Start of MATERIAL SHOWN

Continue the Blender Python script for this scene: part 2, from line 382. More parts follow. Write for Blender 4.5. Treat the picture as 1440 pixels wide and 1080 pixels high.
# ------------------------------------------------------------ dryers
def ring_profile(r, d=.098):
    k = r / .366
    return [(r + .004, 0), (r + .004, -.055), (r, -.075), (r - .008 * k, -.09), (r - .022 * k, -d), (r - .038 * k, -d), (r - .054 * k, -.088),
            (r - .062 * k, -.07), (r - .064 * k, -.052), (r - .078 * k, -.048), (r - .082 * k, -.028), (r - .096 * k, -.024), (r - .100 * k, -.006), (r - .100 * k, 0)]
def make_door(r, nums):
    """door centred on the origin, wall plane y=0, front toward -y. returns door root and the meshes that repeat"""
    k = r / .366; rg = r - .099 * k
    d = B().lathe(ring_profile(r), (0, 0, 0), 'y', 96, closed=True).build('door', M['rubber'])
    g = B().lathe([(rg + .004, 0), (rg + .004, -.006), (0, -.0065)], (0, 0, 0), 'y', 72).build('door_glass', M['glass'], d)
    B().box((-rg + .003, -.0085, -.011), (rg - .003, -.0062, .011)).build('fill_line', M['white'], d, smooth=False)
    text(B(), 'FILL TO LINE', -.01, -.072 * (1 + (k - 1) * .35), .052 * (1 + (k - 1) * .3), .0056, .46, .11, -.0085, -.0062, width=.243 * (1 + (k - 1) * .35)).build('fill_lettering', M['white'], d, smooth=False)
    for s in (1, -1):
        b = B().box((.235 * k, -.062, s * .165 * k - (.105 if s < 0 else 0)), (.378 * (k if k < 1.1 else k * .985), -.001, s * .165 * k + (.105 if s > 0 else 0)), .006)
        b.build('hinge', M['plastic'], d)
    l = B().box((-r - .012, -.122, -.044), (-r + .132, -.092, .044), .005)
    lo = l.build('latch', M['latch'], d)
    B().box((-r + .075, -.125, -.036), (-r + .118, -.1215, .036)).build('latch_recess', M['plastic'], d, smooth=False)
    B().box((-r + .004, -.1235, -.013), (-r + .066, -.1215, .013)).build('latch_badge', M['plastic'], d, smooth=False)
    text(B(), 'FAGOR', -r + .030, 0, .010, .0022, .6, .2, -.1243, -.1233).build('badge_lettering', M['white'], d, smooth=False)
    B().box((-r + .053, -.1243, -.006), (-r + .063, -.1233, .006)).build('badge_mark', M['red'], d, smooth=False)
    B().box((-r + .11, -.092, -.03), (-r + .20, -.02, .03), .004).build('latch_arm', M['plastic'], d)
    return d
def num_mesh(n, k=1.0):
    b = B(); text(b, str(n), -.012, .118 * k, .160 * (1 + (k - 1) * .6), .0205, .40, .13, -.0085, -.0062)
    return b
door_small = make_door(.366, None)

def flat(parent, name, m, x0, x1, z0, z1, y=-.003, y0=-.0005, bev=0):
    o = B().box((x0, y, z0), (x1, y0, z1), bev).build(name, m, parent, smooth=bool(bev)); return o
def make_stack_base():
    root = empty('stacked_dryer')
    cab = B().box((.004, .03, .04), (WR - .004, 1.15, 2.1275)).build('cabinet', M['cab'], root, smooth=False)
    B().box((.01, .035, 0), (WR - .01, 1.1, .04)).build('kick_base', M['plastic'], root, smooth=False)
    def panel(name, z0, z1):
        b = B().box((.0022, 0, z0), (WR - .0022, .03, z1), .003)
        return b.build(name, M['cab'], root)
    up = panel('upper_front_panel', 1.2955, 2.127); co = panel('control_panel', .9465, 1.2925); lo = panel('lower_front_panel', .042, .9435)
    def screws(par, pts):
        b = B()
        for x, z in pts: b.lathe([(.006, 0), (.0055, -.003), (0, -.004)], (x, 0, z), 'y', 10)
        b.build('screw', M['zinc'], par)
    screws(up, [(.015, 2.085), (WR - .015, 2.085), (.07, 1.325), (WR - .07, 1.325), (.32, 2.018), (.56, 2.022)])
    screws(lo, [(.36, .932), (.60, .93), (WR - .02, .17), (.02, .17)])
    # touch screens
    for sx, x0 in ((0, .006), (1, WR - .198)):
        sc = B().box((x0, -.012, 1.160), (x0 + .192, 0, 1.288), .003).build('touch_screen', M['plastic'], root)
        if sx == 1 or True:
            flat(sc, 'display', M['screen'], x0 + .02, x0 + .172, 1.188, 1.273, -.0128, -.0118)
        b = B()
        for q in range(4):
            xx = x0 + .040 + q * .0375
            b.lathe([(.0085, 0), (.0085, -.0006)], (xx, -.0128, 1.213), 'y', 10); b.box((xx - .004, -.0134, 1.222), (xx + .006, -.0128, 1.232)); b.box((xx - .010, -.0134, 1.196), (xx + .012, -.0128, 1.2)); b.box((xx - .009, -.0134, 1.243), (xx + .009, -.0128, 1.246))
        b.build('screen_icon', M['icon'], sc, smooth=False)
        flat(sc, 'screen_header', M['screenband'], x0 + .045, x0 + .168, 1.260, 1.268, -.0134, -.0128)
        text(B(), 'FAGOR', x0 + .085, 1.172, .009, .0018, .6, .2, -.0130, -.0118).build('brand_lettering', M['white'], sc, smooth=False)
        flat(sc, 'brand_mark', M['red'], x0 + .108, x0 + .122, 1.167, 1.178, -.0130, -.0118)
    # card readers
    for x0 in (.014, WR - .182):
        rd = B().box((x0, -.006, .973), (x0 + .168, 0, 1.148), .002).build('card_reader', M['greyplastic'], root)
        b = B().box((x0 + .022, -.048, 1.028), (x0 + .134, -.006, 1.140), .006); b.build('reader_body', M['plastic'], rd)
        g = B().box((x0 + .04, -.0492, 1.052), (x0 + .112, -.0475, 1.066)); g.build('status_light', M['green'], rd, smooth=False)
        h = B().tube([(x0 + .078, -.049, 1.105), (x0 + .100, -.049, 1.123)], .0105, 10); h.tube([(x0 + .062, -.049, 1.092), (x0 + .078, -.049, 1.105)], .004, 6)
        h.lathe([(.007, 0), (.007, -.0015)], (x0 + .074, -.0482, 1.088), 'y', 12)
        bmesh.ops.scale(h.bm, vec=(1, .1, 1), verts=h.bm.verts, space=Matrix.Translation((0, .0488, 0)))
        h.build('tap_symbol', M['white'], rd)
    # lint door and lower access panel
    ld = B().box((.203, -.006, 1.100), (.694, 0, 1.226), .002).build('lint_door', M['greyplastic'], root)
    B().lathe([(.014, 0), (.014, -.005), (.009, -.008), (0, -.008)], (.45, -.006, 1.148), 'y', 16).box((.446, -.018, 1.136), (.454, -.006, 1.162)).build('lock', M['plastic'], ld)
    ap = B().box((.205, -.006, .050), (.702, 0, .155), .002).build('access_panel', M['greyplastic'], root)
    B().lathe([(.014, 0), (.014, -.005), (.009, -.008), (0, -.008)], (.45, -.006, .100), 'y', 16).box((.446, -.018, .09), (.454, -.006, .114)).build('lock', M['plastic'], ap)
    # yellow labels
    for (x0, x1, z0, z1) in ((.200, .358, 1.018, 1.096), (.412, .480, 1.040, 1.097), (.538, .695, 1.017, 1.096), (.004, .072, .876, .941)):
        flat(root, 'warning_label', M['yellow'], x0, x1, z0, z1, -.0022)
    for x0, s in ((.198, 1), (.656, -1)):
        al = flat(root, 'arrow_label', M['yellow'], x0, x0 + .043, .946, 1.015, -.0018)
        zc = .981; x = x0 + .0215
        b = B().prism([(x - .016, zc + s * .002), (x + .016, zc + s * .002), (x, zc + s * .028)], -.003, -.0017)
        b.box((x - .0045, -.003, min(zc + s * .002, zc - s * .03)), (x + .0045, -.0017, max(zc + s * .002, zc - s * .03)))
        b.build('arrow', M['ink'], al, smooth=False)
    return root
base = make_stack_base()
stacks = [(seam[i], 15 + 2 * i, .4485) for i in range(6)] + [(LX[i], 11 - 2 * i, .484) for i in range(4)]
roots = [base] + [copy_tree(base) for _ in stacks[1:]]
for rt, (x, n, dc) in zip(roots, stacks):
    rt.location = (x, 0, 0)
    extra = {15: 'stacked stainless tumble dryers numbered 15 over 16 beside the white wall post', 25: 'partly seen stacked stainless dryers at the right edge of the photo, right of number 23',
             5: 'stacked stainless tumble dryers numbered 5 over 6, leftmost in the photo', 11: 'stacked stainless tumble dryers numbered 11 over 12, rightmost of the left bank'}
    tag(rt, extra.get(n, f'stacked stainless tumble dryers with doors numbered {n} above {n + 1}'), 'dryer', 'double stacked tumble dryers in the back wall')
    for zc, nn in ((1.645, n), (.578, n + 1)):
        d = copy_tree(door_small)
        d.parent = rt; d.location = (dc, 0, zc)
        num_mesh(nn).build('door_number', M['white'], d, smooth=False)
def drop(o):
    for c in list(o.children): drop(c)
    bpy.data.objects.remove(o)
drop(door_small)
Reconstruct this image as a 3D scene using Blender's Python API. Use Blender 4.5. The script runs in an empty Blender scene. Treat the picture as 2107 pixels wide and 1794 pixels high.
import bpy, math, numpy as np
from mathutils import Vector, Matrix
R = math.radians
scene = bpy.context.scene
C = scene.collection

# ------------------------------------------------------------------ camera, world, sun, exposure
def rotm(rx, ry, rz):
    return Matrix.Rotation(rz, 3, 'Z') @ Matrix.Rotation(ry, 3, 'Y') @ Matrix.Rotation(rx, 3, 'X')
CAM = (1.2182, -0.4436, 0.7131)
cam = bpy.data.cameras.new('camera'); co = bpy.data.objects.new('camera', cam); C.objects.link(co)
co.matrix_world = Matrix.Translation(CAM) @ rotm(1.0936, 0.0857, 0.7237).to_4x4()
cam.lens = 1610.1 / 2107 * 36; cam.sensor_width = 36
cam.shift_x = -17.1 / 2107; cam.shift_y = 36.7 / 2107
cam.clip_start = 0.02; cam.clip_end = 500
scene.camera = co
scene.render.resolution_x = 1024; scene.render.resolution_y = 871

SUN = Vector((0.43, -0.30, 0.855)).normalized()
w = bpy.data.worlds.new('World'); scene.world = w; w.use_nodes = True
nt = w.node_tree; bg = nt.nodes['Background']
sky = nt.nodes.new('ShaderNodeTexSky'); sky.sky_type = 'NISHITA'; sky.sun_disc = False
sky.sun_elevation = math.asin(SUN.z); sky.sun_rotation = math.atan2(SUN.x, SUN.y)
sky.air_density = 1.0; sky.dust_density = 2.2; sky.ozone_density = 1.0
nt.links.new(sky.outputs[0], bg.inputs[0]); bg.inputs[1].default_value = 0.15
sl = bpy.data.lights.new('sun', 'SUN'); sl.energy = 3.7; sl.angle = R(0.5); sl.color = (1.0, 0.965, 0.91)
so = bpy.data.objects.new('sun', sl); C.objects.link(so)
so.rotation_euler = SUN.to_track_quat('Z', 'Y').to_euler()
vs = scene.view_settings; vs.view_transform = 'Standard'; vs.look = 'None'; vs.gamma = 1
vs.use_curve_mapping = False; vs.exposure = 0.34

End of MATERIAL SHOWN

WHAT TO WORK ON: Scan the lines for the string "Python". Copy out each line that matches.

COMPLETED EXERCISE:
Continue the Blender Python script for this scene: part 2, from line 382. More parts follow. Write for Blender 4.5. Treat the picture as 1440 pixels wide and 1080 pixels high.
Reconstruct this image as a 3D scene using Blender's Python API. Use Blender 4.5. The script runs in an empty Blender scene. Treat the picture as 2107 pixels wide and 1794 pixels high.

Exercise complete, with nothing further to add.